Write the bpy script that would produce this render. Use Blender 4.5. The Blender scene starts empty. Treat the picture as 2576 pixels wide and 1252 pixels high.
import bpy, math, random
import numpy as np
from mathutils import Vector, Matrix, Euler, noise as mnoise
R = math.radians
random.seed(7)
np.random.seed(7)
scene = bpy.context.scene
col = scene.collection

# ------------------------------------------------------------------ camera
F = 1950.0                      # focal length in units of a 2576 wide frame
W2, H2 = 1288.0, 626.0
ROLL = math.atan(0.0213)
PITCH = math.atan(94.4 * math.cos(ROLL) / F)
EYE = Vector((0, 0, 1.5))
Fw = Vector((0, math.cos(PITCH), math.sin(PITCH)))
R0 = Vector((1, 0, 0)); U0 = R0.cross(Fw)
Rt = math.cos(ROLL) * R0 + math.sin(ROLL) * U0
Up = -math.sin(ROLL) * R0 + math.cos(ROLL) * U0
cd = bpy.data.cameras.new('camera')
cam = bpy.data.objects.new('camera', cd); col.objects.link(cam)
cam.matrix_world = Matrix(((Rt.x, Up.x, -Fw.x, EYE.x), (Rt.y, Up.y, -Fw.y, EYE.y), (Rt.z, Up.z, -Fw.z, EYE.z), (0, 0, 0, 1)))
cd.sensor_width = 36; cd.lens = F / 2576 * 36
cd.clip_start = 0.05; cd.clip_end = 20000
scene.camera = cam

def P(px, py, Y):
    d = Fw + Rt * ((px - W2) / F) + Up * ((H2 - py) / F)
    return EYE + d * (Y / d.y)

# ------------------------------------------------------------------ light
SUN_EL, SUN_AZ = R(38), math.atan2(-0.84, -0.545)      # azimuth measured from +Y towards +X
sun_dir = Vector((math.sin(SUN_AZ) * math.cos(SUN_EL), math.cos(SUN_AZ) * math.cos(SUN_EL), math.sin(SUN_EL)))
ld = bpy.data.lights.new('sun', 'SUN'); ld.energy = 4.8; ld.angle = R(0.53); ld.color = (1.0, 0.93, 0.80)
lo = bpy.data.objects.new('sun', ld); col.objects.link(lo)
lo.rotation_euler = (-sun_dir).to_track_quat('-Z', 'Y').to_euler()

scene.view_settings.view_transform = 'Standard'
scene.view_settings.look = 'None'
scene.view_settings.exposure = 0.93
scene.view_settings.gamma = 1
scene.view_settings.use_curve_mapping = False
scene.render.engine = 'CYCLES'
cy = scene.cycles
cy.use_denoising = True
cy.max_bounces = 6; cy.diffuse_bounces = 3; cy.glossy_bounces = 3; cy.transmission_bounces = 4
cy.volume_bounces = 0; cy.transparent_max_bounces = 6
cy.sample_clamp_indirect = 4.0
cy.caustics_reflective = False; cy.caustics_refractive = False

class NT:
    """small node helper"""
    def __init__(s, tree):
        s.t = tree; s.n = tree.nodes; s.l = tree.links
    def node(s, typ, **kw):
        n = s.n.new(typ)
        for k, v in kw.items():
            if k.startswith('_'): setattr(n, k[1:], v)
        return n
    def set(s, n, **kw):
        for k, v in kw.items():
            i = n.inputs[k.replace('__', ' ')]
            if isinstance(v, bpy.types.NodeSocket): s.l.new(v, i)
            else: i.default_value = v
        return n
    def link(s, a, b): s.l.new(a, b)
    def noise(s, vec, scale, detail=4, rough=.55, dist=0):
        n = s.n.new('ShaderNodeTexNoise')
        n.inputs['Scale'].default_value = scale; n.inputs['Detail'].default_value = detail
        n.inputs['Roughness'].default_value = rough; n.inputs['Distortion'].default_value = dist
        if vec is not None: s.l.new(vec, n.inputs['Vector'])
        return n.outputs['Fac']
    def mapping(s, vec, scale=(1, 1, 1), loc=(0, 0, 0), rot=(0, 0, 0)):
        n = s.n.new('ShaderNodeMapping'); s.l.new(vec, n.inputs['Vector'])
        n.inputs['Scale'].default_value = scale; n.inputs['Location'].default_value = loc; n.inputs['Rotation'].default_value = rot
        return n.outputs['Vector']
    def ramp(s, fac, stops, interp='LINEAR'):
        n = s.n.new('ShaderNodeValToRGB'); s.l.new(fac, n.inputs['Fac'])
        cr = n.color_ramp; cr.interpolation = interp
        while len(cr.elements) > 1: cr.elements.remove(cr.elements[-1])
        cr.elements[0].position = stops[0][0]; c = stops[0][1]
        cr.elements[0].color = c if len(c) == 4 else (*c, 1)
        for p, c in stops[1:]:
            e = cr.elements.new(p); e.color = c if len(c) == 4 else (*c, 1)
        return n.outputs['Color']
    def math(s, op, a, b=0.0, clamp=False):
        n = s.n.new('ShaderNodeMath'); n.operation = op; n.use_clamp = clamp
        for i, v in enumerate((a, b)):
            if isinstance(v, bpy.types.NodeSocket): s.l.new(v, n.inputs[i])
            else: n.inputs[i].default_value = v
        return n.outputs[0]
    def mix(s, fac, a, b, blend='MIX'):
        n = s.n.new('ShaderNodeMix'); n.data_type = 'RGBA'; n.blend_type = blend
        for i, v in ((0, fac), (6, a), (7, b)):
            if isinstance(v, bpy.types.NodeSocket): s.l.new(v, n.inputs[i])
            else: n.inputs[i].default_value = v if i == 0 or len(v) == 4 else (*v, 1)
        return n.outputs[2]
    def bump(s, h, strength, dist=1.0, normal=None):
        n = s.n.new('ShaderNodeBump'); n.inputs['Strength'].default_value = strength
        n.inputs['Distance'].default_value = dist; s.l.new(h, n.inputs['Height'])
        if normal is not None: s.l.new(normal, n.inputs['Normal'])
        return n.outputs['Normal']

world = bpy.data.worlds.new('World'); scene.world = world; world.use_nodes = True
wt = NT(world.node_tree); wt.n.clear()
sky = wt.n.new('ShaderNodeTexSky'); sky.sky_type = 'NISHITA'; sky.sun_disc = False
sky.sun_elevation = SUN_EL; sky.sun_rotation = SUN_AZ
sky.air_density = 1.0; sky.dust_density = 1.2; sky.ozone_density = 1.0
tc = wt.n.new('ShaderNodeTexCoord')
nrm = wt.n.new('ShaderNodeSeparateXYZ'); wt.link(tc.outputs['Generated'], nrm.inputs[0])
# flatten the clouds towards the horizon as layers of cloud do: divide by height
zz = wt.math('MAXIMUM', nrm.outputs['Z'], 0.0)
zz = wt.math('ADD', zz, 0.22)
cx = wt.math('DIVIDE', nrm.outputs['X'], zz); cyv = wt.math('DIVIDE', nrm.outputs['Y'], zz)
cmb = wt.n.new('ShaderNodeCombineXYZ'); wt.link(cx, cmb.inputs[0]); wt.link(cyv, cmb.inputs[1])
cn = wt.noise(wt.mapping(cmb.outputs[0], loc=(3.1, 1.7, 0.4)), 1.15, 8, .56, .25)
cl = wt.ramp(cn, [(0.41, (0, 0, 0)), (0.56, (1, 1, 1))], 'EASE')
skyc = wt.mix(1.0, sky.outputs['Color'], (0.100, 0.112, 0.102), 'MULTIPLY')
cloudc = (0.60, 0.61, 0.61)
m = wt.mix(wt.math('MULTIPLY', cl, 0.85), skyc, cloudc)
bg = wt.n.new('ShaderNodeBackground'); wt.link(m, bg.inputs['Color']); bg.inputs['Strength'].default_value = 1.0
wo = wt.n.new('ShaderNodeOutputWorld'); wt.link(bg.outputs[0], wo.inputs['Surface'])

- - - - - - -

**WHAT THE TASK ASKS**. Each line above must be reproduced exactly as it stands.

**SOLUTION FOR THIS EXERCISE**.
Write the bpy script that would produce this render. Use Blender 4.5. The Blender scene starts empty. Treat the picture as 2576 pixels wide and 1252 pixels high.
import bpy, math, random
import numpy as np
from mathutils import Vector, Matrix, Euler, noise as mnoise
R = math.radians
random.seed(7)
np.random.seed(7)
scene = bpy.context.scene
col = scene.collection

# ------------------------------------------------------------------ camera
F = 1950.0                      # focal length in units of a 2576 wide frame
W2, H2 = 1288.0, 626.0
ROLL = math.atan(0.0213)
PITCH = math.atan(94.4 * math.cos(ROLL) / F)
EYE = Vector((0, 0, 1.5))
Fw = Vector((0, math.cos(PITCH), math.sin(PITCH)))
R0 = Vector((1, 0, 0)); U0 = R0.cross(Fw)
Rt = math.cos(ROLL) * R0 + math.sin(ROLL) * U0
Up = -math.sin(ROLL) * R0 + math.cos(ROLL) * U0
cd = bpy.data.cameras.new('camera')
cam = bpy.data.objects.new('camera', cd); col.objects.link(cam)
cam.matrix_world = Matrix(((Rt.x, Up.x, -Fw.x, EYE.x), (Rt.y, Up.y, -Fw.y, EYE.y), (Rt.z, Up.z, -Fw.z, EYE.z), (0, 0, 0, 1)))
cd.sensor_width = 36; cd.lens = F / 2576 * 36
cd.clip_start = 0.05; cd.clip_end = 20000
scene.camera = cam

def P(px, py, Y):
    d = Fw + Rt * ((px - W2) / F) + Up * ((H2 - py) / F)
    return EYE + d * (Y / d.y)

# ------------------------------------------------------------------ light
SUN_EL, SUN_AZ = R(38), math.atan2(-0.84, -0.545)      # azimuth measured from +Y towards +X
sun_dir = Vector((math.sin(SUN_AZ) * math.cos(SUN_EL), math.cos(SUN_AZ) * math.cos(SUN_EL), math.sin(SUN_EL)))
ld = bpy.data.lights.new('sun', 'SUN'); ld.energy = 4.8; ld.angle = R(0.53); ld.color = (1.0, 0.93, 0.80)
lo = bpy.data.objects.new('sun', ld); col.objects.link(lo)
lo.rotation_euler = (-sun_dir).to_track_quat('-Z', 'Y').to_euler()

scene.view_settings.view_transform = 'Standard'
scene.view_settings.look = 'None'
scene.view_settings.exposure = 0.93
scene.view_settings.gamma = 1
scene.view_settings.use_curve_mapping = False
scene.render.engine = 'CYCLES'
cy = scene.cycles
cy.use_denoising = True
cy.max_bounces = 6; cy.diffuse_bounces = 3; cy.glossy_bounces = 3; cy.transmission_bounces = 4
cy.volume_bounces = 0; cy.transparent_max_bounces = 6
cy.sample_clamp_indirect = 4.0
cy.caustics_reflective = False; cy.caustics_refractive = False

class NT:
    """small node helper"""
    def __init__(s, tree):
        s.t = tree; s.n = tree.nodes; s.l = tree.links
    def node(s, typ, **kw):
        n = s.n.new(typ)
        for k, v in kw.items():
            if k.startswith('_'): setattr(n, k[1:], v)
        return n
    def set(s, n, **kw):
        for k, v in kw.items():
            i = n.inputs[k.replace('__', ' ')]
            if isinstance(v, bpy.types.NodeSocket): s.l.new(v, i)
            else: i.default_value = v
        return n
    def link(s, a, b): s.l.new(a, b)
    def noise(s, vec, scale, detail=4, rough=.55, dist=0):
        n = s.n.new('ShaderNodeTexNoise')
        n.inputs['Scale'].default_value = scale; n.inputs['Detail'].default_value = detail
        n.inputs['Roughness'].default_value = rough; n.inputs['Distortion'].default_value = dist
        if vec is not None: s.l.new(vec, n.inputs['Vector'])
        return n.outputs['Fac']
    def mapping(s, vec, scale=(1, 1, 1), loc=(0, 0, 0), rot=(0, 0, 0)):
        n = s.n.new('ShaderNodeMapping'); s.l.new(vec, n.inputs['Vector'])
        n.inputs['Scale'].default_value = scale; n.inputs['Location'].default_value = loc; n.inputs['Rotation'].default_value = rot
        return n.outputs['Vector']
    def ramp(s, fac, stops, interp='LINEAR'):
        n = s.n.new('ShaderNodeValToRGB'); s.l.new(fac, n.inputs['Fac'])
        cr = n.color_ramp; cr.interpolation = interp
        while len(cr.elements) > 1: cr.elements.remove(cr.elements[-1])
        cr.elements[0].position = stops[0][0]; c = stops[0][1]
        cr.elements[0].color = c if len(c) == 4 else (*c, 1)
        for p, c in stops[1:]:
            e = cr.elements.new(p); e.color = c if len(c) == 4 else (*c, 1)
        return n.outputs['Color']
    def math(s, op, a, b=0.0, clamp=False):
        n = s.n.new('ShaderNodeMath'); n.operation = op; n.use_clamp = clamp
        for i, v in enumerate((a, b)):
            if isinstance(v, bpy.types.NodeSocket): s.l.new(v, n.inputs[i])
            else: n.inputs[i].default_value = v
        return n.outputs[0]
    def mix(s, fac, a, b, blend='MIX'):
        n = s.n.new('ShaderNodeMix'); n.data_type = 'RGBA'; n.blend_type = blend
        for i, v in ((0, fac), (6, a), (7, b)):
            if isinstance(v, bpy.types.NodeSocket): s.l.new(v, n.inputs[i])
            else: n.inputs[i].default_value = v if i == 0 or len(v) == 4 else (*v, 1)
        return n.outputs[2]
    def bump(s, h, strength, dist=1.0, normal=None):
        n = s.n.new('ShaderNodeBump'); n.inputs['Strength'].default_value = strength
        n.inputs['Distance'].default_value = dist; s.l.new(h, n.inputs['Height'])
        if normal is not None: s.l.new(normal, n.inputs['Normal'])
        return n.outputs['Normal']

world = bpy.data.worlds.new('World'); scene.world = world; world.use_nodes = True
wt = NT(world.node_tree); wt.n.clear()
sky = wt.n.new('ShaderNodeTexSky'); sky.sky_type = 'NISHITA'; sky.sun_disc = False
sky.sun_elevation = SUN_EL; sky.sun_rotation = SUN_AZ
sky.air_density = 1.0; sky.dust_density = 1.2; sky.ozone_density = 1.0
tc = wt.n.new('ShaderNodeTexCoord')
nrm = wt.n.new('ShaderNodeSeparateXYZ'); wt.link(tc.outputs['Generated'], nrm.inputs[0])
# flatten the clouds towards the horizon as layers of cloud do: divide by height
zz = wt.math('MAXIMUM', nrm.outputs['Z'], 0.0)
zz = wt.math('ADD', zz, 0.22)
cx = wt.math('DIVIDE', nrm.outputs['X'], zz); cyv = wt.math('DIVIDE', nrm.outputs['Y'], zz)
cmb = wt.n.new('ShaderNodeCombineXYZ'); wt.link(cx, cmb.inputs[0]); wt.link(cyv, cmb.inputs[1])
cn = wt.noise(wt.mapping(cmb.outputs[0], loc=(3.1, 1.7, 0.4)), 1.15, 8, .56, .25)
cl = wt.ramp(cn, [(0.41, (0, 0, 0)), (0.56, (1, 1, 1))], 'EASE')
skyc = wt.mix(1.0, sky.outputs['Color'], (0.100, 0.112, 0.102), 'MULTIPLY')
cloudc = (0.60, 0.61, 0.61)
m = wt.mix(wt.math('MULTIPLY', cl, 0.85), skyc, cloudc)
bg = wt.n.new('ShaderNodeBackground'); wt.link(m, bg.inputs['Color']); bg.inputs['Strength'].default_value = 1.0
wo = wt.n.new('ShaderNodeOutputWorld'); wt.link(bg.outputs[0], wo.inputs['Surface'])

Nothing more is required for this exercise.